Mobile Fingerprint Scanners Catch on With Fla. Police

May 29, 2012
In South Florida, a piece of cutting-edge technology is catching on with police and sheriff's departments -- a hand-held fingerprint scanner that can reveal a suspect's true name and criminal history within a minute.

May 29--Cross Match Technologies in Palm Beach Gardens manufacturers sophisticated biometric detection systems for the military -- reportedly one that was used by Navy Seals to help establish Osama bin Laden's identity after he was killed during a daring raid.

In South Florida, another piece of the company's cutting-edge technology is catching on with police and sheriff's departments -- a hand-held fingerprint scanner that can reveal a suspect's true name and criminal history within a minute.

The device was first tested by the Palm Beach County Sheriff's Office a year ago, and is now in use by a number of agencies in Palm Beach and Broward counties, including Boynton Beach and Fort Lauderdale police. More agencies are running trials with the scanner, including Delray Beach and Davie police.

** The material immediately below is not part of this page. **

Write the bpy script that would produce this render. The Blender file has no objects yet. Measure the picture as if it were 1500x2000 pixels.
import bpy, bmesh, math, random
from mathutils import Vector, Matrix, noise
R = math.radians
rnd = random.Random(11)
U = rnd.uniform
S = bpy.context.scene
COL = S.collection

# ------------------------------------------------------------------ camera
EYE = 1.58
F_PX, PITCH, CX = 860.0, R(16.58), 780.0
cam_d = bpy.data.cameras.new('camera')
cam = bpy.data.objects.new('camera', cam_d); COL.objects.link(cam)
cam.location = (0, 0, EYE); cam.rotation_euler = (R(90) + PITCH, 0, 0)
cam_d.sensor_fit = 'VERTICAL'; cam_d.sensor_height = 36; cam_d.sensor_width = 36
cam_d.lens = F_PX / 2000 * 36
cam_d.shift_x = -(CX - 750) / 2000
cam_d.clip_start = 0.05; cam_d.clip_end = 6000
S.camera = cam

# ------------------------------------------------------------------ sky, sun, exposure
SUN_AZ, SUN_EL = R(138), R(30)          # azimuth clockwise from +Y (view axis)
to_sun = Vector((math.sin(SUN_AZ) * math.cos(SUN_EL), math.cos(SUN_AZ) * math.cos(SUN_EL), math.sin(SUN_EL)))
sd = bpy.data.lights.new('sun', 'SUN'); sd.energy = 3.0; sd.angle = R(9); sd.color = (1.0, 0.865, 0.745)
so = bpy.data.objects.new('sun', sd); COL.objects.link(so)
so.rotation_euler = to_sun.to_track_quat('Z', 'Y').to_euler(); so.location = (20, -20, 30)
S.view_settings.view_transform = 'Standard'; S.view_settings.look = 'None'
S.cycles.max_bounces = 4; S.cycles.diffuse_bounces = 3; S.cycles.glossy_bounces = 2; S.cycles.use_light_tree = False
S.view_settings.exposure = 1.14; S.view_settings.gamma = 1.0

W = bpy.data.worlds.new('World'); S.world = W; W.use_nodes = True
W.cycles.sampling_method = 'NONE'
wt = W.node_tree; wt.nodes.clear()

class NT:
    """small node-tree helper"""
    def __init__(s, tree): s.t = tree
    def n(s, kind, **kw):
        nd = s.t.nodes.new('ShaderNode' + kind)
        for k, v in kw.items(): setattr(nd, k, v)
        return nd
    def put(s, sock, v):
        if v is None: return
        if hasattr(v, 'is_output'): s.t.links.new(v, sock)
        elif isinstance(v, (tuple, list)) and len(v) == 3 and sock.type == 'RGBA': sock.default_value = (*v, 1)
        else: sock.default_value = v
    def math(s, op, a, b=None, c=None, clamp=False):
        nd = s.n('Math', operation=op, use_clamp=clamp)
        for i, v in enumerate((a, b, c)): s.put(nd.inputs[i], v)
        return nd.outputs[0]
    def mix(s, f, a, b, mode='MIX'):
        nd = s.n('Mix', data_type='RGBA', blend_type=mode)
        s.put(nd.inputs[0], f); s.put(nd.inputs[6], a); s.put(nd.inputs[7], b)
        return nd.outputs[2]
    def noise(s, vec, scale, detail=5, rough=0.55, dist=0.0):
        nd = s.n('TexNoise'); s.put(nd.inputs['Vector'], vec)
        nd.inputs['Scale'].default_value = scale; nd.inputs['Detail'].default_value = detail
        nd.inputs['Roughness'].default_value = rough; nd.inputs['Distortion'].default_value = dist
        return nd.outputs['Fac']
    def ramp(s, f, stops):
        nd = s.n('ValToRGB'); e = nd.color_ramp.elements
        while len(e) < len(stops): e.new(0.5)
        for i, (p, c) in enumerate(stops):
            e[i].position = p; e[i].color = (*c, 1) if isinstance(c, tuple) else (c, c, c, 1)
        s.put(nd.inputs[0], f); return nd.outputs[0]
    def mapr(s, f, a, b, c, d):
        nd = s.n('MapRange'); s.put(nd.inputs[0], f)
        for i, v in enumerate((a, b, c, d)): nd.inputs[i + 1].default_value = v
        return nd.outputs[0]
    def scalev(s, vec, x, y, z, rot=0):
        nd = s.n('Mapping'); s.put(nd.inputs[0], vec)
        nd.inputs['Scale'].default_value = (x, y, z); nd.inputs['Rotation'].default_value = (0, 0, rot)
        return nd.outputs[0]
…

"It is a brilliant tool that has helped us move forward and embrace technology in police work," said Fort Lauderdale police Detective Travis Mandell. "When I was in the [police] academy six or seven years ago, I thought this would be a brilliant idea, and now it is in the field."

Britain's famed Scotland Yard, which pioneered fingerprinting as an investigative tool in the early 1900s, just deployed 350 of the cellphone-sized devices from a California manufacturer.

Cross Match's scanners are integrated with the Florida Department of Law Enforcement's criminal history database and the FBI's computerized records of wanted persons, sex offenders and terrorist suspects.

Once a fingerprint is scanned, the device sends the image through the laptop computer in a deputy's patrol car to seek matches in the databases. The device alerts if there is a hit.

Police can use the device to determine if a suspect has provided a false identity, or is wanted on a warrant. It can alert a deputy that he is dealing with a violent, career criminal -- and should exercise even more caution, or call for backup.

Cross Match product manager John Bagocius said Florida is further along than most states in computerized crime-fighting and extending that technology to local law enforcement.

"The whole purpose of the tool is to identify the person," he said. "If you do get a hit, you can find out their rap sheet and find out if there are any wants and warrants. It's a great system."

The Palm Beach County Sheriff's Office found the scanner, at a cost of about $2,500 each, so useful the agency just ordered 174 more of them. In the last month, the scanner was used to arrest six people on felony warrants, including a sex offender, said spokeswoman Teri Barbera.

Another deputy investigating two people for stealing cars and committing burglaries in the Boca Raton area was presented with a Florida driver's license with a variation on the suspect's name -- but the scanner revealed his identity.

Boynton Beach police are bringing five new Cross Match scanners online in early June.

"It immediately alerts the officer to the type of individual they are dealing with," said police spokeswoman Stephanie Slater. "These are going to be a tremendous resource as far as officer safety goes."